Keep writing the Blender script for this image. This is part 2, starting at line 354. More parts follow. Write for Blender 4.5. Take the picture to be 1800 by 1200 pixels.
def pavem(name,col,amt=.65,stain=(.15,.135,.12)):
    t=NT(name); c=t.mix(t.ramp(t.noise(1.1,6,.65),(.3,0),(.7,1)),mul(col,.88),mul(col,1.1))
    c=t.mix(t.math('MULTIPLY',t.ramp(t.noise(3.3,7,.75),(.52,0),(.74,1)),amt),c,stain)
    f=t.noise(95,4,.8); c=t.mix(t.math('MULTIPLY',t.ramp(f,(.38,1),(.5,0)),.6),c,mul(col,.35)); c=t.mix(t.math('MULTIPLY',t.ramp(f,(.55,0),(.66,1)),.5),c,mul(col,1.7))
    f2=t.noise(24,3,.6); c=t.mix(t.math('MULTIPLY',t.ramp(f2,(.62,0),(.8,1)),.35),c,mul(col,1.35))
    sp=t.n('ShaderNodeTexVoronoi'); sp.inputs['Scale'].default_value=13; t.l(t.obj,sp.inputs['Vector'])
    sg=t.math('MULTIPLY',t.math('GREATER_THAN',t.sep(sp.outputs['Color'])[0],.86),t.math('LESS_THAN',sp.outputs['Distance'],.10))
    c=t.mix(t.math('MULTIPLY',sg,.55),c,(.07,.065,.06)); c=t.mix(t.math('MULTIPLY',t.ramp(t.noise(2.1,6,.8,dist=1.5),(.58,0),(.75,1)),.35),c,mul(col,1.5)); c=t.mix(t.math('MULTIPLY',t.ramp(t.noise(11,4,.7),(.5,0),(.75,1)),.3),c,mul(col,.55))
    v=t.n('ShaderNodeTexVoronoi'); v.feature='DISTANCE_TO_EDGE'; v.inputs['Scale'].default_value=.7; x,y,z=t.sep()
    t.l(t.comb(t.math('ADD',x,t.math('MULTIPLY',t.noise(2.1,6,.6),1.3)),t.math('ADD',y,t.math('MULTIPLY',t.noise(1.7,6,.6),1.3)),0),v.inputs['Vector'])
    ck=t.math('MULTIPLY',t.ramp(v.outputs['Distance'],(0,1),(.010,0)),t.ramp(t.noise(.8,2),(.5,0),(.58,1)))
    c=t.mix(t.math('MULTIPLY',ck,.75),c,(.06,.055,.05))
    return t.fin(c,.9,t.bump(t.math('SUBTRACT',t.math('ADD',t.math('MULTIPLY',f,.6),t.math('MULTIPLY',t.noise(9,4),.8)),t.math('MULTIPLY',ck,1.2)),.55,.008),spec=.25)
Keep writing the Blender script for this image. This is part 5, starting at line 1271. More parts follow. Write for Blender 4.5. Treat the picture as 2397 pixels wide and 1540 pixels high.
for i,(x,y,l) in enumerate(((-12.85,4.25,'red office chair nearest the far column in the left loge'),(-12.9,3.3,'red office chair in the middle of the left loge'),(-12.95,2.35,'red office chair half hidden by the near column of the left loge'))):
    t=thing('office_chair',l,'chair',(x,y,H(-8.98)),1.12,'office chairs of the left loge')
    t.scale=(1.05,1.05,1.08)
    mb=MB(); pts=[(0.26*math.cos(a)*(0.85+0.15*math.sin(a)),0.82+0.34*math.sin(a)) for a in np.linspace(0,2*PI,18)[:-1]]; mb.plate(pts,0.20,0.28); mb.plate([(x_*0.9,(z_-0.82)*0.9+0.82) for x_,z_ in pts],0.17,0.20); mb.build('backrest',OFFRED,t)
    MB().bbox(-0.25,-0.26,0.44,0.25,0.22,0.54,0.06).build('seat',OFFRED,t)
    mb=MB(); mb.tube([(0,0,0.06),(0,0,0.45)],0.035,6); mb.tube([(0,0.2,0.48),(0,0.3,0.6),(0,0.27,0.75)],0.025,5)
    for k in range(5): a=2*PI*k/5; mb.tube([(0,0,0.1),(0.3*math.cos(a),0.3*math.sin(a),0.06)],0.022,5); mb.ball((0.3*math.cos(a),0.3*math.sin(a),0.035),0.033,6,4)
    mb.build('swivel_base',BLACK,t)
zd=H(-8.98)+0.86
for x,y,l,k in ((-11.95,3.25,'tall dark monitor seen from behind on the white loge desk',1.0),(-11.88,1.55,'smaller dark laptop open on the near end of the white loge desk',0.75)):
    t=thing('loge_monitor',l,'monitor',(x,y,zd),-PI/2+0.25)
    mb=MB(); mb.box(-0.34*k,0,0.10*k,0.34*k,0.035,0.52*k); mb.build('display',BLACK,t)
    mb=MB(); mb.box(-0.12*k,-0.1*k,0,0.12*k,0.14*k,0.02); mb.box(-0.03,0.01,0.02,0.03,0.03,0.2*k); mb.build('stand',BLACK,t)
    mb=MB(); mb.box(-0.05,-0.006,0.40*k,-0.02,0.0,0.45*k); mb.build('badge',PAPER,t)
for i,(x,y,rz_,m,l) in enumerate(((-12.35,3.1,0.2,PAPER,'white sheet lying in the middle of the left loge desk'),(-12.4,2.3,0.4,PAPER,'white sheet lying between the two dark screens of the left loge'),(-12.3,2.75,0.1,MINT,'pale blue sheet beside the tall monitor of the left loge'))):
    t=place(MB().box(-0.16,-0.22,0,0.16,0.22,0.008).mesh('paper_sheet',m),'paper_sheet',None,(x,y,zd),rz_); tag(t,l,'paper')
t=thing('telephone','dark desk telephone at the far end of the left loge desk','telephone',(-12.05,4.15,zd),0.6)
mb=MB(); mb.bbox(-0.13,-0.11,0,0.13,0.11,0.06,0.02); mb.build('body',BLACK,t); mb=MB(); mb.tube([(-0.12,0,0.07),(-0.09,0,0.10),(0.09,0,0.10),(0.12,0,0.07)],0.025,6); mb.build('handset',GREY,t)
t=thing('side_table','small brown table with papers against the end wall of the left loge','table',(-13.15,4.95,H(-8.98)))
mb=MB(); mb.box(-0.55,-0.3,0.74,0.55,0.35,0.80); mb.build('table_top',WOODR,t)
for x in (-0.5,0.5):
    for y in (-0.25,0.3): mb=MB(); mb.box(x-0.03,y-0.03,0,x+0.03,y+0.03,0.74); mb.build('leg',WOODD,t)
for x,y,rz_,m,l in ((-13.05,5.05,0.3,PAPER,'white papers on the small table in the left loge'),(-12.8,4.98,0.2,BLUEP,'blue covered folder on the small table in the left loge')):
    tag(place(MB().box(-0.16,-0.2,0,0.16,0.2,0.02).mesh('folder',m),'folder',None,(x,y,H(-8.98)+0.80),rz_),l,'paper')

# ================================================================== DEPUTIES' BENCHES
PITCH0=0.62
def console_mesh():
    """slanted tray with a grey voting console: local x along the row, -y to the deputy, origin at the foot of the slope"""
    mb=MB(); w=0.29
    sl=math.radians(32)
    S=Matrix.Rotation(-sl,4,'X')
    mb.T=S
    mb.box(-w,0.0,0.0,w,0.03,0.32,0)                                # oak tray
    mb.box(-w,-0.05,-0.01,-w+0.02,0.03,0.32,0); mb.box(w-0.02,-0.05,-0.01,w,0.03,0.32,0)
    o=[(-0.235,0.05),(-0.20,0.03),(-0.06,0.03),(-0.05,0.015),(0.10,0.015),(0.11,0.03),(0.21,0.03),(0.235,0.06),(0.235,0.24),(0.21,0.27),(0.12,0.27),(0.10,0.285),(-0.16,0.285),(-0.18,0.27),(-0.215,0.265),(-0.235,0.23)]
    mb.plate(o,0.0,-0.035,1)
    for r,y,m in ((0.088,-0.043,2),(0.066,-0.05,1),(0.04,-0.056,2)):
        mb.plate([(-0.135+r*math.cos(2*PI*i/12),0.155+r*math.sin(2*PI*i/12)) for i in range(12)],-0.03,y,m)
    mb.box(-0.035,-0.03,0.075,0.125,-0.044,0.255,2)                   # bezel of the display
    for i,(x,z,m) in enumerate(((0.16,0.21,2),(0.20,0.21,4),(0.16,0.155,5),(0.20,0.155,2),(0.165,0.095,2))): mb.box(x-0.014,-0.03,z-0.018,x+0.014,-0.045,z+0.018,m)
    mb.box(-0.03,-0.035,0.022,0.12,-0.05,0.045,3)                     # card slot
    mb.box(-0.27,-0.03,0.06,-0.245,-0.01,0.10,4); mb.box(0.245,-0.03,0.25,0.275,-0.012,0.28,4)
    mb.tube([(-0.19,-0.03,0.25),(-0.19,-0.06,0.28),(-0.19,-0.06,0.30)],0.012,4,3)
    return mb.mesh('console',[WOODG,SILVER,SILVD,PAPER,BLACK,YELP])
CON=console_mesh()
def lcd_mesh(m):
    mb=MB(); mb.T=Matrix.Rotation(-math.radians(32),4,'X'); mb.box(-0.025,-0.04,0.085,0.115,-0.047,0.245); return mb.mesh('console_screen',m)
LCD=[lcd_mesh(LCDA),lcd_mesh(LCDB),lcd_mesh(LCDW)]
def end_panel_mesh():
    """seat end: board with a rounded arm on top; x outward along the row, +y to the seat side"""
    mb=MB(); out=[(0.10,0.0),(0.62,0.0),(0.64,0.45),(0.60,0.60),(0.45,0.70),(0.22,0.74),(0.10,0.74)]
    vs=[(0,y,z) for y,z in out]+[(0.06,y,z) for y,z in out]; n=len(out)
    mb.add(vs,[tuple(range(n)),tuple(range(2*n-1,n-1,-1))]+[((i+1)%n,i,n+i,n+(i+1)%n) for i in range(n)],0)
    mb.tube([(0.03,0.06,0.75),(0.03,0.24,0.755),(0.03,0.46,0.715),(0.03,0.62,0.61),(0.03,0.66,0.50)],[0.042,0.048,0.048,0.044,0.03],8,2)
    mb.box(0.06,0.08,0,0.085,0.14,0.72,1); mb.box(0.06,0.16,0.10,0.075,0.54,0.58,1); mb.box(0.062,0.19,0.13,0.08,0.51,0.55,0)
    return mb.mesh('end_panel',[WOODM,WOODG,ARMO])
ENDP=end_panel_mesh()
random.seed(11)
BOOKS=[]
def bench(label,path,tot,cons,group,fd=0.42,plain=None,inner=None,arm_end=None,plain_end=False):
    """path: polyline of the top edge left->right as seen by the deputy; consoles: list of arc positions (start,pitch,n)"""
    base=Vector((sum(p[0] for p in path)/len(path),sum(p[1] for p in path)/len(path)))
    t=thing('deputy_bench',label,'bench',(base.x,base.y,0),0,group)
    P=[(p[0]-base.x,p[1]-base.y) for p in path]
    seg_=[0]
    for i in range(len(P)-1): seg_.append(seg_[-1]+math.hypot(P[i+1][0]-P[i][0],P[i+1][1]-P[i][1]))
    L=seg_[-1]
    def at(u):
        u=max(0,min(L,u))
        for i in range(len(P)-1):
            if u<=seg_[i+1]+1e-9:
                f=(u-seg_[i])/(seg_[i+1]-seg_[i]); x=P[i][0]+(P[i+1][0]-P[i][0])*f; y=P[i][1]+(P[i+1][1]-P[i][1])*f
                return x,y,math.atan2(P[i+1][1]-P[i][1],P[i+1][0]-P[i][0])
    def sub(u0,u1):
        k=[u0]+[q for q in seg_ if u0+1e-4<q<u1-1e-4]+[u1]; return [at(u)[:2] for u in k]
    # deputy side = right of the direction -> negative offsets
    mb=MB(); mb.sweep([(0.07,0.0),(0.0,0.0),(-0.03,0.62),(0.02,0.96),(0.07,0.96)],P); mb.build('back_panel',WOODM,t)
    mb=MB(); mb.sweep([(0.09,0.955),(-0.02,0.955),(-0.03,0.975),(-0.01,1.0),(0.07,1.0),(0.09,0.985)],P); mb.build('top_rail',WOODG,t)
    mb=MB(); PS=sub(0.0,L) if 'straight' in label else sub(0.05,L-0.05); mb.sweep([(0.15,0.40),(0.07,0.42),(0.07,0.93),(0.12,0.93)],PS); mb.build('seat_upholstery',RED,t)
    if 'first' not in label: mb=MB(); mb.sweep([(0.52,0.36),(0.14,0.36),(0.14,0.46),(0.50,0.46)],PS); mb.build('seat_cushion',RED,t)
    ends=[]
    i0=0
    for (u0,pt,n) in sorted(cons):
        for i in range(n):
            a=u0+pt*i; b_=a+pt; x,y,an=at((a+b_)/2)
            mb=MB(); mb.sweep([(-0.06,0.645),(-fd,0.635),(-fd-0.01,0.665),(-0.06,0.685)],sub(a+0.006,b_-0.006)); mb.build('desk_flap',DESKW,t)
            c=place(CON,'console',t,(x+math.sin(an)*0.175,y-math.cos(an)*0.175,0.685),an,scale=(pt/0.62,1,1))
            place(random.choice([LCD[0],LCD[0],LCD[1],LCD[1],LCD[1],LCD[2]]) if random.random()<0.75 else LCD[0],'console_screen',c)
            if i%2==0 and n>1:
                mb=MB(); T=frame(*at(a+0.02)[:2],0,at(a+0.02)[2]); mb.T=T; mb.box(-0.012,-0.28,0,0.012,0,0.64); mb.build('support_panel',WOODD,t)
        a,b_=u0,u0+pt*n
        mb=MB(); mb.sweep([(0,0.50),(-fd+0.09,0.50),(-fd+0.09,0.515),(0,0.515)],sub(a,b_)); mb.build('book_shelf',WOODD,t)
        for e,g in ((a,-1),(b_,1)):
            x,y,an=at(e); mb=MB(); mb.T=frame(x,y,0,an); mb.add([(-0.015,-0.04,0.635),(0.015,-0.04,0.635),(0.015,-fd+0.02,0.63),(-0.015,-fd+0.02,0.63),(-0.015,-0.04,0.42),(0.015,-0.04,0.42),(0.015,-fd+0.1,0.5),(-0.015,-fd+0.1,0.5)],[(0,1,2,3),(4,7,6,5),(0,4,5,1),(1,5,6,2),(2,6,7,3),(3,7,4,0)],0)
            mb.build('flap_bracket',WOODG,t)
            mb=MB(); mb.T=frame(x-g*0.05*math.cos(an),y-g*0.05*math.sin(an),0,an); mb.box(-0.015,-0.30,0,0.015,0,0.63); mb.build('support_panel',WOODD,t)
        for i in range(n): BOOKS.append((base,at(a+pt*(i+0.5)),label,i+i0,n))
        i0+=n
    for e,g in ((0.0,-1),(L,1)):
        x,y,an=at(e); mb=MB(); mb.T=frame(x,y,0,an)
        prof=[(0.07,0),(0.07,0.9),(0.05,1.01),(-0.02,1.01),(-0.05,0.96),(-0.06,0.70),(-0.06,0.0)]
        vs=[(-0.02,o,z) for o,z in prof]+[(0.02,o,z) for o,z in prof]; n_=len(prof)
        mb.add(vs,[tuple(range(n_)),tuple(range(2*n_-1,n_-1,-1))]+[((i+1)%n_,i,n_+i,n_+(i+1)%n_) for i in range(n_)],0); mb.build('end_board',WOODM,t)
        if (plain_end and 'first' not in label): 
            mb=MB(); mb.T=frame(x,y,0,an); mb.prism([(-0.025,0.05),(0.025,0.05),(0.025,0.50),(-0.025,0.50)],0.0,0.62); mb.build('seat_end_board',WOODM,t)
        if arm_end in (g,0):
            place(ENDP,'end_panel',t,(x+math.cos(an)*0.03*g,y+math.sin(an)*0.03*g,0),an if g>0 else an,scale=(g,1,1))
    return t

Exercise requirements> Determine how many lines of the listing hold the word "starting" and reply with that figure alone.

Written response> 2